The only point I would dare quibble over with that wise leatherneck is to add in the Army, Navy, Air Force, and Coast Guard. They’re at war, too. We’re not.

I can’t do very much for them. I’m almost too old to serve, and definitely too broken-down and run-down. I can’t do very much, except offer whatever support I can.

The men and women who are at war are not fighting those who attacked us on 9/11. They’re all dead.

They’re not fighting those who organized and planned those attacks. Those people are also dead, or captured or in hiding.

They’re fighting those who cheered the attacks. Those who laud the attackers as heroes, and wish to emulate or surpass them. Those who have chosen to take up the banner of our attackers and fight on — if not in their name, then in their cause.

Thanks to the incredible time compression of modern events and technology, this has become a multi-generational war. Many members of our military signed up after 9/11, and many of those cited the 9/11 attacks as their primary reason for joining. They are the “children” of the attack.
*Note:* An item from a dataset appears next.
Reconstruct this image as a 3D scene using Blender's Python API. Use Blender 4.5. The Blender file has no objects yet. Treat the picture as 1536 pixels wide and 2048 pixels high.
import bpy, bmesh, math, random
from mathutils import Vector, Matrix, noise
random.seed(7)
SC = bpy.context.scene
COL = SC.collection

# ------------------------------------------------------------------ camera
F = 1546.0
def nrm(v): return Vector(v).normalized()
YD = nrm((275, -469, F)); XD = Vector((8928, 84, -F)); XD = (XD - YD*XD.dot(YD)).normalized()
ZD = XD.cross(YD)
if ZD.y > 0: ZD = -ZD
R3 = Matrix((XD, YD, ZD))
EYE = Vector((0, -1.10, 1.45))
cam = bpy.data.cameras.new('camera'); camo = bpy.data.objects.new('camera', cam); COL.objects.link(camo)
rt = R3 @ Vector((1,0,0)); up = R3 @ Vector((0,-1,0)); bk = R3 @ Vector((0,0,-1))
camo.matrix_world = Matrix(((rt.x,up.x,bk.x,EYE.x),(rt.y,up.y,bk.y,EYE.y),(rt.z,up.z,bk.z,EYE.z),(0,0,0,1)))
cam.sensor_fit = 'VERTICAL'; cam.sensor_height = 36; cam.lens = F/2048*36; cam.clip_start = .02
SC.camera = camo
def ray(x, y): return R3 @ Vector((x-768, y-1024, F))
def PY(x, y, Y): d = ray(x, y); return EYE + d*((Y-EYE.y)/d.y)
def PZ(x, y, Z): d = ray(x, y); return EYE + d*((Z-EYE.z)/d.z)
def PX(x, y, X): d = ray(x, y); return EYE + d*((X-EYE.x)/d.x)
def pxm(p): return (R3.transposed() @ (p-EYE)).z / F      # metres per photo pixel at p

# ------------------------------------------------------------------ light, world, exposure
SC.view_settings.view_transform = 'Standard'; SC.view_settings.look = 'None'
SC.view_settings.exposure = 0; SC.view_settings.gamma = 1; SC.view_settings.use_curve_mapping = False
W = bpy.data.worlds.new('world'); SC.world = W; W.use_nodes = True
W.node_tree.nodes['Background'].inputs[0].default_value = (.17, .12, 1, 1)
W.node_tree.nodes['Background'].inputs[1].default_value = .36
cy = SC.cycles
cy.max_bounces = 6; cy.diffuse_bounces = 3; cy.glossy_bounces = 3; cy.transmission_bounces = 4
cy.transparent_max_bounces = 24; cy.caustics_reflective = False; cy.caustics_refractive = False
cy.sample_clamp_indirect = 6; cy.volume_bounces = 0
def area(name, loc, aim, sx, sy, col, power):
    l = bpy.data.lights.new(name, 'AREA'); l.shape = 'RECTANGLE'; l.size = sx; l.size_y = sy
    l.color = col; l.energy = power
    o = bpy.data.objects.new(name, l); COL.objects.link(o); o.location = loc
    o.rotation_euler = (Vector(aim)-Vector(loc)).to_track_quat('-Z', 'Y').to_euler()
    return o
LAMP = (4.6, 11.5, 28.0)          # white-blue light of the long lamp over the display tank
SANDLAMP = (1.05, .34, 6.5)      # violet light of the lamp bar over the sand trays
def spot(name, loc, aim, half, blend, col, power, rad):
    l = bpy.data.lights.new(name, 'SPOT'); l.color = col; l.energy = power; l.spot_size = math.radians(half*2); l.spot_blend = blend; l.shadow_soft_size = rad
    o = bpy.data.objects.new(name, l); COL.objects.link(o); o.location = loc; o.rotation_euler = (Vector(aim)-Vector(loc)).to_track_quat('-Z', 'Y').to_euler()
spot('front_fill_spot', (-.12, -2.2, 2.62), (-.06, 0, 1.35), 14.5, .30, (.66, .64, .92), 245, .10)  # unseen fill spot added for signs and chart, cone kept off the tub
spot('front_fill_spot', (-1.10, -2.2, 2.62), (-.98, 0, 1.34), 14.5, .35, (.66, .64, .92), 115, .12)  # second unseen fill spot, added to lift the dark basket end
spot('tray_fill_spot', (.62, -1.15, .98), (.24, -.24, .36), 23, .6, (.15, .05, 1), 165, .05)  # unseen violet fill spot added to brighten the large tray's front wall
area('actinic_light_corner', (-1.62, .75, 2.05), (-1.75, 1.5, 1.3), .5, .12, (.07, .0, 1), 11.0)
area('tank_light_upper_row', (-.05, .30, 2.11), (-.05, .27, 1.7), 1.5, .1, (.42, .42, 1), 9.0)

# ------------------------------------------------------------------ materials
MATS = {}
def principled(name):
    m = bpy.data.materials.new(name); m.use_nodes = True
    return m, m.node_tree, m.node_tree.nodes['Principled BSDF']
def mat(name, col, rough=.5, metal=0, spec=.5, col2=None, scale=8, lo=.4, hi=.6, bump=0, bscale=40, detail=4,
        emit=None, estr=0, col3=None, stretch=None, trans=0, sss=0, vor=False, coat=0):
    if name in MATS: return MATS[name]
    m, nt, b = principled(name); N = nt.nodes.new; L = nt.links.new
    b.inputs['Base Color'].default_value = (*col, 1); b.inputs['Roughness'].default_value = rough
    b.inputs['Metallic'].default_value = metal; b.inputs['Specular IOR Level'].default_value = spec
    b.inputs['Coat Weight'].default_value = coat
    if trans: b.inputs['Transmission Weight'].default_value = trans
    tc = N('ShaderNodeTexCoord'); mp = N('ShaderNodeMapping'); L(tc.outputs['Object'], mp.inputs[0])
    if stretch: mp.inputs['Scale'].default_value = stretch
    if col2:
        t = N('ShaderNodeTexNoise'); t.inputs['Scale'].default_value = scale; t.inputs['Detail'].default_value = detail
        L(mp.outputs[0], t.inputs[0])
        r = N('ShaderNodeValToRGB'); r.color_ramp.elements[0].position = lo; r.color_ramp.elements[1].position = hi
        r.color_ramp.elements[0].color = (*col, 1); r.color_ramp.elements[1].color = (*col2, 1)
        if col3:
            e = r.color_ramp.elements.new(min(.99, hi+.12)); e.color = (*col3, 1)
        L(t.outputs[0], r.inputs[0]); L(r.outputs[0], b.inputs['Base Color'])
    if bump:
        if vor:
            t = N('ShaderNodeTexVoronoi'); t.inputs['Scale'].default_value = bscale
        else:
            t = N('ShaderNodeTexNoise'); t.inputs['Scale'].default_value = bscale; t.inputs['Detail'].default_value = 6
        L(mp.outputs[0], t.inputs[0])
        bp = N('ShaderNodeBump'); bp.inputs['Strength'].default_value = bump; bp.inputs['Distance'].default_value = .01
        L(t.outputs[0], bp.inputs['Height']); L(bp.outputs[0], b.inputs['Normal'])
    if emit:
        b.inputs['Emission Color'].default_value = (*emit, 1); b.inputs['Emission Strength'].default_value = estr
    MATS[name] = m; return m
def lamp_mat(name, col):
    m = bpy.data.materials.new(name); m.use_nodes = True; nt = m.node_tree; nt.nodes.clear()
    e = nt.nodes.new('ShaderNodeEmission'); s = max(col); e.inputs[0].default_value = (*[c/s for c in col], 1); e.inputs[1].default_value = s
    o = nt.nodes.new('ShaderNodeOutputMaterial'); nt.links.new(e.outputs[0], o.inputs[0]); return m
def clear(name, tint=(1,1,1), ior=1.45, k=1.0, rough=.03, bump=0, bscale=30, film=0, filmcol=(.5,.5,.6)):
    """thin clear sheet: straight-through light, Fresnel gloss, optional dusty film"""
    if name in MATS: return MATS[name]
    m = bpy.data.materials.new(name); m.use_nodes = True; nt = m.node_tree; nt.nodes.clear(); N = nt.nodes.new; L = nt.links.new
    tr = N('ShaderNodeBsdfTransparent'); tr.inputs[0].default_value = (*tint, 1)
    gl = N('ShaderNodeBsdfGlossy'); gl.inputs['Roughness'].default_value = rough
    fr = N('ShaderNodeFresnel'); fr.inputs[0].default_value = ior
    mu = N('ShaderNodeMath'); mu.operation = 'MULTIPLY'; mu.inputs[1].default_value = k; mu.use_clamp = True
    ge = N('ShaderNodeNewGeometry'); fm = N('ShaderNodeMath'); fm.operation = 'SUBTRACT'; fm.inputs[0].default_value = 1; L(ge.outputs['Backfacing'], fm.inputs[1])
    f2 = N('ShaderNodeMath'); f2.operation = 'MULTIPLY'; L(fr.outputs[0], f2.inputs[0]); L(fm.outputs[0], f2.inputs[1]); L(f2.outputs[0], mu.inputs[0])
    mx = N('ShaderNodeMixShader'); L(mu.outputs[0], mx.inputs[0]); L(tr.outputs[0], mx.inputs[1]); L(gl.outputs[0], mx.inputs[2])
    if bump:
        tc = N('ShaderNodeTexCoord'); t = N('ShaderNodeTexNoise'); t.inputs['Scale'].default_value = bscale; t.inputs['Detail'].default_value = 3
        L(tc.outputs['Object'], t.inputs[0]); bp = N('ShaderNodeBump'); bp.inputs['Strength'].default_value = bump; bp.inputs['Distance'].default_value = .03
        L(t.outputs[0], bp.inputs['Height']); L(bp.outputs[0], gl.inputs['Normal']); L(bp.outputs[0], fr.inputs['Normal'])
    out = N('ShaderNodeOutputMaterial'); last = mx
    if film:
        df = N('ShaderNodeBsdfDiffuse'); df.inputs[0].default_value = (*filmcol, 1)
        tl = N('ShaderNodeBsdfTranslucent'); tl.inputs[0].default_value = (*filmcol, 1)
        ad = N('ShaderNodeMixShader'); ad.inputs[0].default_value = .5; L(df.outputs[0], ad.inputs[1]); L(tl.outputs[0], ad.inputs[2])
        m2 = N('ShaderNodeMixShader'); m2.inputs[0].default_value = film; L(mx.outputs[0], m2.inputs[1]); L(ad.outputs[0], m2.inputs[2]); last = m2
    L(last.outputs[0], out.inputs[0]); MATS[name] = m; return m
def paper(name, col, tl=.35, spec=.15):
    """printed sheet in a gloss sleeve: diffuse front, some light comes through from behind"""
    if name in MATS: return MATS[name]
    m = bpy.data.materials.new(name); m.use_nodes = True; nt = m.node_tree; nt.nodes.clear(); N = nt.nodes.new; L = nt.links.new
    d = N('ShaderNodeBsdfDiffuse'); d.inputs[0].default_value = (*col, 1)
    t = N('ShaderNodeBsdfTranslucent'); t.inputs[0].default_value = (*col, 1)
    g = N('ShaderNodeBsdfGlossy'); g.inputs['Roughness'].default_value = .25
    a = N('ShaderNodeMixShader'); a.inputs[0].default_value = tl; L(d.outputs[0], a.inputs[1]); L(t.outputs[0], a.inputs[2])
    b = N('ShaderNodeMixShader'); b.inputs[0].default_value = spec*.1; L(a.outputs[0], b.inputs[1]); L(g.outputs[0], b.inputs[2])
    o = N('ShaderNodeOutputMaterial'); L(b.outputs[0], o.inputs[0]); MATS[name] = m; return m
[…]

And their enemies are the heirs of the attackers. Those who want to see America — and, by extension, the West — brought low and militant Islam triumphant over the world.

There’s an old saying in the military that the armed services are always “punished” for winning a war. It refers to the tremendous slashing of personnel, equipment, and money that follows the conclusion of any war, as America steps off its war footing and resumes peaceful life. This time, the military is being “punished” not for winning, but as they win — their success in keeping the fighting far from our shores is allowing us civilians to largely ignore that the war is going on at all. Most of us deal with the war as an abstraction, an idea, and only rarely — usually when someone we know or have heard of or live near — is killed or wounded.

In the meantime, far too many of us are content to discuss and debate and argue the war when we feel like it, and consider those who are fighting and dying when we can’t avoid it. And when it gets too much for us, then we can put it all behind us and go to the mall.